Parmi les territoires d’outre-mer susceptible de faire l’objet d’un éventuel coup de force, la Nouvelle-Calédonie arrive en tête de liste, en raison de la position stratégique qu’elle occupe. Dans un volumineux rapport publié en 2021, l’Institut de recherche stratégique de l’École militaire [IRSEM] avait expliqué que l’éventuelle indépendance de l’archipel ne pourrait que servir les intérêts de Pékin.
« Une Nouvelle-Calédonie acquise à la Chine deviendrait la clé de voûte de la stratégie d’anti-encerclement chinoise, tout en isolant l’Australie puisqu’en plus de Nouméa, Pékin pourra s’appuyer sur Port Moresby, Honiara, Port-Vila et Suva », avait avancé l’IRSEM. D’où l’intérêt que porte Pékin aux mouvements indépendantistes néo-calédoniens.
« La Chine fonctionne en noyautant l’économie, en se rapprochant des responsables tribaux et politiques parce que c’est la méthode la plus efficace et la moins visible. Sa stratégie est parfaitement rodée et elle a fonctionné ailleurs dans le Pacifique », avait souligné le rapport.
Pour autant, faut-il redouter un coup de force militaire contre le « Caillou » ? Le chef d’état-major des armées [CEMA], le général Thierry Burkhard, n’y croit pas. D’ailleurs, même si cela devait arriver, la France n’aurait pas les moyens de s’y opposer…

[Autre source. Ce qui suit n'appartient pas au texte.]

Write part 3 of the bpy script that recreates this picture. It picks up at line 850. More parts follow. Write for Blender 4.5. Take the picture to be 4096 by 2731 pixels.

« Bien sûr, nous devons assurer la souveraineté de nos territoires d’outre-mer, mais soyons clairs : la France n’a pas l’ambition d’aller faire la guerre dans la zone indo-pacifique ! », a en effet affirmé le CEMA, lors d’une audition à l’Assemblée nationale, le 25 septembre dernier [le compte-rendu vient d’être publié, ndlr].
« Ce qui menace la Nouvelle-Calédonie n’est pas une invasion par la Chine. [Si] celle-ci cherche probablement à y étendre son influence, l’armée française n’est pas taillée pour aller faire la guerre à 17 000 kilomètres d’ici. La menace qui s’exerce sur notre souveraineté en Nouvelle-Calédonie et en Polynésie française aujourd’hui n’est pas stricto sensu une menace militaire qui nécessite des installations et un outil de combat », a conclu le général Burkhard.
En attendant, la situation en Nouvelle-Calédonie, en proie à de vives tensions d’une ampleur inédite depuis les années 1980, inquiète l’Australie ainsi que, dans une moindre mesure, la Nouvelle-Zélande et les États-Unis.